◆ PROBLEM TO WORK ON: Skip all pictures, then print the remaining material exactly.

◆ SOURCE MATERIAL:
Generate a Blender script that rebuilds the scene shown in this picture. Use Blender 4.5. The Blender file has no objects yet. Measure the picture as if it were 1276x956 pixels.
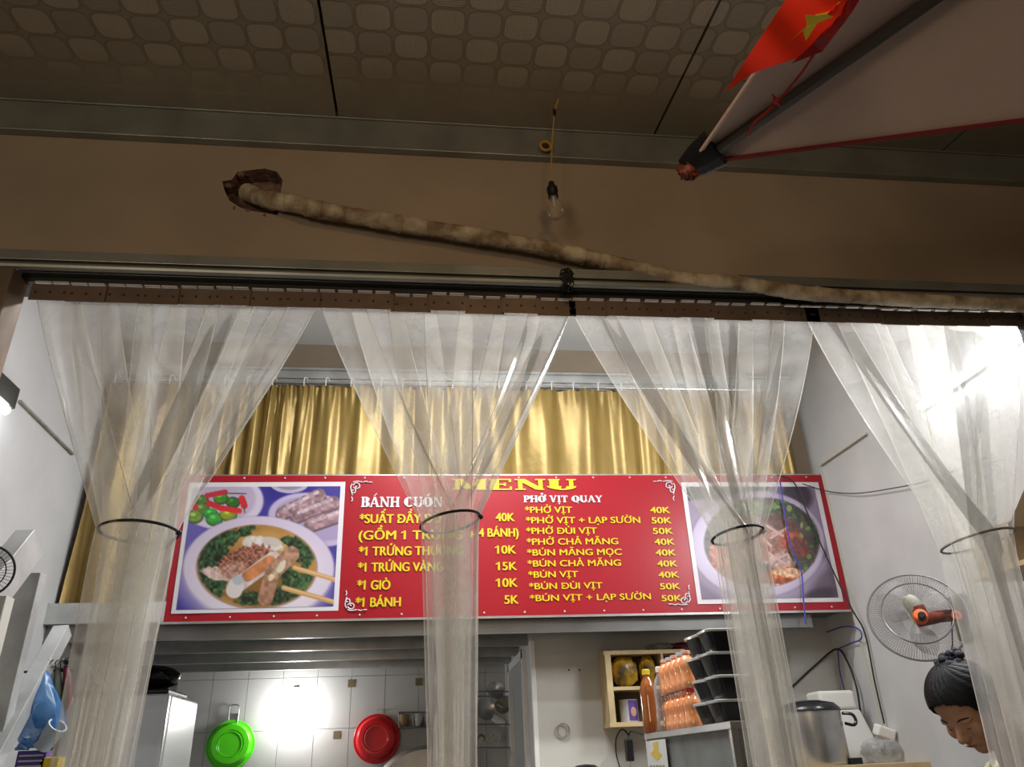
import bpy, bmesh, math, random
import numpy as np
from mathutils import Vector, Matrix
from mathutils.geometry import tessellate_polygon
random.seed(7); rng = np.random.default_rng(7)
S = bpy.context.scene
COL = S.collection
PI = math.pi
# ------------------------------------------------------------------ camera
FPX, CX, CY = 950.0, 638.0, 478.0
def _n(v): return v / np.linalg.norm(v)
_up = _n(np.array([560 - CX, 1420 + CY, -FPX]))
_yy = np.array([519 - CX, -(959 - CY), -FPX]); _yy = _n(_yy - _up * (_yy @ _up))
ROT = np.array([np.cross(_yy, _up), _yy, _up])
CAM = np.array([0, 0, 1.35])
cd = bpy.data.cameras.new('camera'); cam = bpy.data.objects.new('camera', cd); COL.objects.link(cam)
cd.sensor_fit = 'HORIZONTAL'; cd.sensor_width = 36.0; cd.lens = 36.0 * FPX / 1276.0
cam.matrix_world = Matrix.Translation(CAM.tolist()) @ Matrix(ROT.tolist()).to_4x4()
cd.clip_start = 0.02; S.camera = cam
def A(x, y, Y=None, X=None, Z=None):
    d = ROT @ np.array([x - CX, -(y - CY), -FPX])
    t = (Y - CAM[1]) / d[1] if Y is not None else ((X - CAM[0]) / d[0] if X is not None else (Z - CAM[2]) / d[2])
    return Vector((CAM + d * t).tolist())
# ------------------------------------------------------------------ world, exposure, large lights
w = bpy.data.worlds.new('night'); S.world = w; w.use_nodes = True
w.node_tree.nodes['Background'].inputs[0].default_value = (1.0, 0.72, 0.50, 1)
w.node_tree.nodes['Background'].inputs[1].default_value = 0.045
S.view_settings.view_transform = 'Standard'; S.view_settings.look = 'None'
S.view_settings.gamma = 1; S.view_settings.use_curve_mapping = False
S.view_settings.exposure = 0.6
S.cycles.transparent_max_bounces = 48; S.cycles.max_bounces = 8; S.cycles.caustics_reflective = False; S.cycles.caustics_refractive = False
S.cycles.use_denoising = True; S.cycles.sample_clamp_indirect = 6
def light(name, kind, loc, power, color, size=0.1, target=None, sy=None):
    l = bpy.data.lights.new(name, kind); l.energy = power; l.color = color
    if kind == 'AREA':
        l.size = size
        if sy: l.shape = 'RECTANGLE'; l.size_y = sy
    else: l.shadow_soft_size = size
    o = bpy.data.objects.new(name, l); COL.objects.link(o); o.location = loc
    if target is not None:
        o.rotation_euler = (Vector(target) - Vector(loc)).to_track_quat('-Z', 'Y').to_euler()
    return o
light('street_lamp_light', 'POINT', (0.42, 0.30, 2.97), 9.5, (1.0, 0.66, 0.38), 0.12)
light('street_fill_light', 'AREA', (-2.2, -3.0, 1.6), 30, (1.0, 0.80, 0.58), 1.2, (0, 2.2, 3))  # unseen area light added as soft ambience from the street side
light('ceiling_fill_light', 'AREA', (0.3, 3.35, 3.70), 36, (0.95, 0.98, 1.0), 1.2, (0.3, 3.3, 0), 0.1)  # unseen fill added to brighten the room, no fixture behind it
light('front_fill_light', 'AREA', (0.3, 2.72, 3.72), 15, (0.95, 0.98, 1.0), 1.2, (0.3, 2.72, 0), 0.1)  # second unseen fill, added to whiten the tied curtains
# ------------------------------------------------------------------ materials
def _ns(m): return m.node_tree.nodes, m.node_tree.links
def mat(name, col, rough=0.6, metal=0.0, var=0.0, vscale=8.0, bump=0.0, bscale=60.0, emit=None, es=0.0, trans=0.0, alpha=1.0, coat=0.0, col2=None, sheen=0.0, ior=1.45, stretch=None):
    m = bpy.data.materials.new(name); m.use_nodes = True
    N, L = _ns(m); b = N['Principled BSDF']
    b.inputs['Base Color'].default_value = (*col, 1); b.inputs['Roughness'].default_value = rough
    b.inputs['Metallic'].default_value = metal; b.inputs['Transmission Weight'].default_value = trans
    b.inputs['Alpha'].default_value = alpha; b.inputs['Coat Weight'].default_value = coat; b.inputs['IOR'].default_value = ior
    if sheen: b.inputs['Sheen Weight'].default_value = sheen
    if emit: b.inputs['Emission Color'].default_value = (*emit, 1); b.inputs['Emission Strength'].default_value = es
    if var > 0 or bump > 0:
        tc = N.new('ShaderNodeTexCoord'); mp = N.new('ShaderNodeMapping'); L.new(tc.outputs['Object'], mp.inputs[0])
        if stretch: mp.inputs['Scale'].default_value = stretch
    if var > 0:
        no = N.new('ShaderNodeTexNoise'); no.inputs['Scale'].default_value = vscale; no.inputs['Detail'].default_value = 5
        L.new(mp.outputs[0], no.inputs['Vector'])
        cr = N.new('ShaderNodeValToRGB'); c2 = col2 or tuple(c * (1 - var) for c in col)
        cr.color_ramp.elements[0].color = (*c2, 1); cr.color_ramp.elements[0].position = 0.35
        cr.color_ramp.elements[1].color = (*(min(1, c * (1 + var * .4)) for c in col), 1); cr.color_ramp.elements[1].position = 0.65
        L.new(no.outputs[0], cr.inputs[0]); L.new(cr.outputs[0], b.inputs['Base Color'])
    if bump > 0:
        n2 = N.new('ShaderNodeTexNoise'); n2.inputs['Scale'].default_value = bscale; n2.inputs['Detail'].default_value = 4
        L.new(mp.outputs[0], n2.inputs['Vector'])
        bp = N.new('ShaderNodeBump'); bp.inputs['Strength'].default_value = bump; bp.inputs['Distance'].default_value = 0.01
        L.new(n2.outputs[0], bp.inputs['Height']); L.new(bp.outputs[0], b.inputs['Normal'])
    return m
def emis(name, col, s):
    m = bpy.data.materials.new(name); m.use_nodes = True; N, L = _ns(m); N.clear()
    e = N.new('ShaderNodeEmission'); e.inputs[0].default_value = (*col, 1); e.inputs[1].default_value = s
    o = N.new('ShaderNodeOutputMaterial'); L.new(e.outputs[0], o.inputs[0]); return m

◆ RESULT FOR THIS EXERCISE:
Generate a Blender script that rebuilds the scene shown in this picture. Use Blender 4.5. The Blender file has no objects yet. Measure the picture as if it were 1276x956 pixels.
import bpy, bmesh, math, random
import numpy as np
from mathutils import Vector, Matrix
from mathutils.geometry import tessellate_polygon
random.seed(7); rng = np.random.default_rng(7)
S = bpy.context.scene
COL = S.collection
PI = math.pi
# ------------------------------------------------------------------ camera
FPX, CX, CY = 950.0, 638.0, 478.0
def _n(v): return v / np.linalg.norm(v)
_up = _n(np.array([560 - CX, 1420 + CY, -FPX]))
_yy = np.array([519 - CX, -(959 - CY), -FPX]); _yy = _n(_yy - _up * (_yy @ _up))
ROT = np.array([np.cross(_yy, _up), _yy, _up])
CAM = np.array([0, 0, 1.35])
cd = bpy.data.cameras.new('camera'); cam = bpy.data.objects.new('camera', cd); COL.objects.link(cam)
cd.sensor_fit = 'HORIZONTAL'; cd.sensor_width = 36.0; cd.lens = 36.0 * FPX / 1276.0
cam.matrix_world = Matrix.Translation(CAM.tolist()) @ Matrix(ROT.tolist()).to_4x4()
cd.clip_start = 0.02; S.camera = cam
def A(x, y, Y=None, X=None, Z=None):
    d = ROT @ np.array([x - CX, -(y - CY), -FPX])
    t = (Y - CAM[1]) / d[1] if Y is not None else ((X - CAM[0]) / d[0] if X is not None else (Z - CAM[2]) / d[2])
    return Vector((CAM + d * t).tolist())
# ------------------------------------------------------------------ world, exposure, large lights
w = bpy.data.worlds.new('night'); S.world = w; w.use_nodes = True
w.node_tree.nodes['Background'].inputs[0].default_value = (1.0, 0.72, 0.50, 1)
w.node_tree.nodes['Background'].inputs[1].default_value = 0.045
S.view_settings.view_transform = 'Standard'; S.view_settings.look = 'None'
S.view_settings.gamma = 1; S.view_settings.use_curve_mapping = False
S.view_settings.exposure = 0.6
S.cycles.transparent_max_bounces = 48; S.cycles.max_bounces = 8; S.cycles.caustics_reflective = False; S.cycles.caustics_refractive = False
S.cycles.use_denoising = True; S.cycles.sample_clamp_indirect = 6
def light(name, kind, loc, power, color, size=0.1, target=None, sy=None):
    l = bpy.data.lights.new(name, kind); l.energy = power; l.color = color
    if kind == 'AREA':
        l.size = size
        if sy: l.shape = 'RECTANGLE'; l.size_y = sy
    else: l.shadow_soft_size = size
    o = bpy.data.objects.new(name, l); COL.objects.link(o); o.location = loc
    if target is not None:
        o.rotation_euler = (Vector(target) - Vector(loc)).to_track_quat('-Z', 'Y').to_euler()
    return o
light('street_lamp_light', 'POINT', (0.42, 0.30, 2.97), 9.5, (1.0, 0.66, 0.38), 0.12)
light('street_fill_light', 'AREA', (-2.2, -3.0, 1.6), 30, (1.0, 0.80, 0.58), 1.2, (0, 2.2, 3))  # unseen area light added as soft ambience from the street side
light('ceiling_fill_light', 'AREA', (0.3, 3.35, 3.70), 36, (0.95, 0.98, 1.0), 1.2, (0.3, 3.3, 0), 0.1)  # unseen fill added to brighten the room, no fixture behind it
light('front_fill_light', 'AREA', (0.3, 2.72, 3.72), 15, (0.95, 0.98, 1.0), 1.2, (0.3, 2.72, 0), 0.1)  # second unseen fill, added to whiten the tied curtains
# ------------------------------------------------------------------ materials
def _ns(m): return m.node_tree.nodes, m.node_tree.links
def mat(name, col, rough=0.6, metal=0.0, var=0.0, vscale=8.0, bump=0.0, bscale=60.0, emit=None, es=0.0, trans=0.0, alpha=1.0, coat=0.0, col2=None, sheen=0.0, ior=1.45, stretch=None):
    m = bpy.data.materials.new(name); m.use_nodes = True
    N, L = _ns(m); b = N['Principled BSDF']
    b.inputs['Base Color'].default_value = (*col, 1); b.inputs['Roughness'].default_value = rough
    b.inputs['Metallic'].default_value = metal; b.inputs['Transmission Weight'].default_value = trans
    b.inputs['Alpha'].default_value = alpha; b.inputs['Coat Weight'].default_value = coat; b.inputs['IOR'].default_value = ior
    if sheen: b.inputs['Sheen Weight'].default_value = sheen
    if emit: b.inputs['Emission Color'].default_value = (*emit, 1); b.inputs['Emission Strength'].default_value = es
    if var > 0 or bump > 0:
        tc = N.new('ShaderNodeTexCoord'); mp = N.new('ShaderNodeMapping'); L.new(tc.outputs['Object'], mp.inputs[0])
        if stretch: mp.inputs['Scale'].default_value = stretch
    if var > 0:
        no = N.new('ShaderNodeTexNoise'); no.inputs['Scale'].default_value = vscale; no.inputs['Detail'].default_value = 5
        L.new(mp.outputs[0], no.inputs['Vector'])
        cr = N.new('ShaderNodeValToRGB'); c2 = col2 or tuple(c * (1 - var) for c in col)
        cr.color_ramp.elements[0].color = (*c2, 1); cr.color_ramp.elements[0].position = 0.35
        cr.color_ramp.elements[1].color = (*(min(1, c * (1 + var * .4)) for c in col), 1); cr.color_ramp.elements[1].position = 0.65
        L.new(no.outputs[0], cr.inputs[0]); L.new(cr.outputs[0], b.inputs['Base Color'])
    if bump > 0:
        n2 = N.new('ShaderNodeTexNoise'); n2.inputs['Scale'].default_value = bscale; n2.inputs['Detail'].default_value = 4
        L.new(mp.outputs[0], n2.inputs['Vector'])
        bp = N.new('ShaderNodeBump'); bp.inputs['Strength'].default_value = bump; bp.inputs['Distance'].default_value = 0.01
        L.new(n2.outputs[0], bp.inputs['Height']); L.new(bp.outputs[0], b.inputs['Normal'])
    return m
def emis(name, col, s):
    m = bpy.data.materials.new(name); m.use_nodes = True; N, L = _ns(m); N.clear()
    e = N.new('ShaderNodeEmission'); e.inputs[0].default_value = (*col, 1); e.inputs[1].default_value = s
    o = N.new('ShaderNodeOutputMaterial'); L.new(e.outputs[0], o.inputs[0]); return m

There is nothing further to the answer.